The Asus TUF Gaming A14 (FA401EA) packs discrete-class graphics performance into a surprisingly portable form factor. Measuring just 1.98 cm (0.78 inches) thick and weighing 1.48 kg (3.26 lbs), the 14-inch gaming laptop features a 2560 x 1600 pixel 165 Hz display and AMD's new Ryzen AI Max+ 392 processor with integrated Radeon 8060S graphics. The laptop is available now for $2,200 (€2,024).

The Ryzen AI Max+ 392 is one of AMD's latest Strix Halo chips, featuring 12 cores and 24 threads with a 5 GHz boost clock and 76MB cache. Its integrated Radeon 8060S graphics delivers 40 compute units running at up to 2.9 GHz, providing performance comparable to discrete GPUs. The laptop comes configured with 32GB of soldered LPDDR5x-8000 memory and a 1TB PCIe Gen 5.0 SSD, with a second M.2 slot available for storage expansion.

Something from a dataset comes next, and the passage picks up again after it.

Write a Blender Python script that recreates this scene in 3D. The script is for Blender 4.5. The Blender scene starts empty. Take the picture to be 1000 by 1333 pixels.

For Linux users, the Radeon 8060S works well on modern distributions released in 2025 or later, with open-source Mesa RADV and AMDVLK drivers providing Vulkan support. Linux kernel 6.18.4 or newer is required for stability on the Strix Halo platform, with distributions like Fedora 42 and Ubuntu 25.04 providing good baseline compatibility. While Asus does not officially support Linux on this model, the underlying Strix Halo hardware benefits from upstream kernel support and community tooling through projects like asus-linux.org.

Port selection includes USB4 Type-C with 40 Gbps speeds plus video and charging support, a second USB 3.2 Gen 2 Type-C port with video output, two USB 3.2 Gen 2 Type-A ports, HDMI 2.1, a 3.5mm audio jack, and a UHS-II microSD card reader. Other features include a 73 Wh battery, WiFi 6E and Bluetooth 5.3, a 1080p IR webcam, and single-zone keyboard backlighting.

The Ryzen AI Max+ 392 sits slightly below the Ryzen AI Max+ 395 in AMD's lineup, trading four CPU cores and 4MB of cache for a lower price point while maintaining identical graphics capabilities. Both chips feature the same 40-compute-unit Radeon 8060S GPU running at 2.9 GHz, making the 392 a compelling option for gaming workloads where GPU performance matters more than maximum CPU core count.